Non si placherà mai il dolore mentre proseguono all’infinito le commemorazioni per la scomparsa del mitico Gigi Riva che non è più fra noi dallo scorso 22 gennaio. Ogni tanto ci sembra ancora di sentire nell’aria il “Rombo di Tuono” con cui il genio di Gianni Brera aveva immortalato con una metafora linguistica il contatto in campo fra cuoio e cuoio, quello della scarpetta e del pallone. Da parte mia, posso aggiungere ben poco all’ondata di ricordi dei miei colleghi che hanno seguito da vicino la carriera del campione lombardo capace di cogliere l’essenza della vita sarda più di qualsiasi abitante locale. Con lo stesso stile Riva ha anche scelto come e quando morire, senza concedere il suo corpo ai dottori per interventi troppo invasivi. La mia conoscenza indiretta del fenomeno Riva si limita in effetti all’occasione che mi fu offerta, in occasione dell’anteprima lombarda del film “Nel cielo un rombo di tuono”, di intervistare per Il Foglio il figlio Nicola che aveva tratteggiato il ritratto di un padre e di un uomo fuori del comune.

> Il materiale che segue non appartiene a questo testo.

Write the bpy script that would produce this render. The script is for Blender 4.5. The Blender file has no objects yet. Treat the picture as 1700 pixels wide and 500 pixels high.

“Un film bellissimo – ci aveva detto l’imprenditore aeroportuale cagliaritano mentre il padre era ancora in vita – in cui ho ritrovato pienamente quello che è mio padre. Non poteva essere diversamente visto che papà si è aperto pienamente con il regista Riccardo Milani. Sì, mio padre ha fatto la scelta di isolarsi e non è mai tornato indietro. Se vogliamo, il motivo pratico è che vuole che la gente conservi l’immagine fisica che ha di lui, vuole farsi ricordare per come era e non per come appare oggi. Ma nel suo profondo è evidente che una persona riservata come lui ha sempre sentito il peso della fama e della notorietà. C’è chi così si sente a proprio agio, non Gigi Riva che vorrebbe girare inosservato. Lo capisco, perché anche io sono un po’ come lui. Per me è stato un padre speciale, sempre presente e disponibile, ma il peso della sua immagine, soprattutto in una città come Cagliari, ha rischiato di schiacciare anche me. Anche io ho mosso i primi passi nel calcio e penso che mi sarei preso le mie piccole soddisfazioni se non portassi questo cognome ingombrante. Se ti chiami Riva e vivi a Cagliari l’unica possibilità che hai per vivere in equilibrio è evitare il confronto. Per questo, pur mantenendo qualche incarico giovanile nel calcio, ho scelto di seguire un’altra strada”.
Personalmente posso invece dire qualcosa in più sull’autore del meraviglioso brano ‘Quando Gigi Riva tornerà’ che in questi giorni ha accompagnato i maestosi funerali e che tutti abbiamo ascoltato ripetutamente nei telegiornali. Un giusto tributo a uno degli artisti più prolifici e ispirati del panorama cantautorale italiano Anni 70 con una voce in stile De Gregori e la capacità di scrivere ballate che sarebbe bello venissero ora riscoperte. Parlo di Piero Marras, cantautore di nicchia che ha avuto l’unico torto, forse, di essere sardo e di aver scelto a un certo punto della carriera di barricarsi nella sua isola, proprio come aveva fatto il Gigi nazionale.
‘Quando Gigi Riva tornerà’, incluso anche nel bel film biografico, era stata scritta nell’82 e inserita, oltre al 45 giri, nell’album ‘Marras’ che seguiva Fuori campo e Stazzi Uniti. Album che mantengono intatto il valore evocativo con testi intimisti che toccano anche le problematiche dei rapporti sessuali con una sensibilità antimaschilista ante-litteram. Veri gioielli usciti per una multinazionale (Emi) ma rimasti di nicchia fino a quando Marras (che all’anagrafe si chiama Piero Salis e infatti come autore si firma Pierosalis) si è ritirato nella sua Nuoro dedicandosi ad album tradizionali sardi e a qualche pezzo per i Tazenda.
Queste commemorazioni possono essere un’occasione per riascoltarlo e a riscoprirlo anche se, per quanto ho potuto leggere, nessun giornale nazionale si è preso la briga di andare a intervistare il più riconosciuto cantore del “Rombo di Tuono”.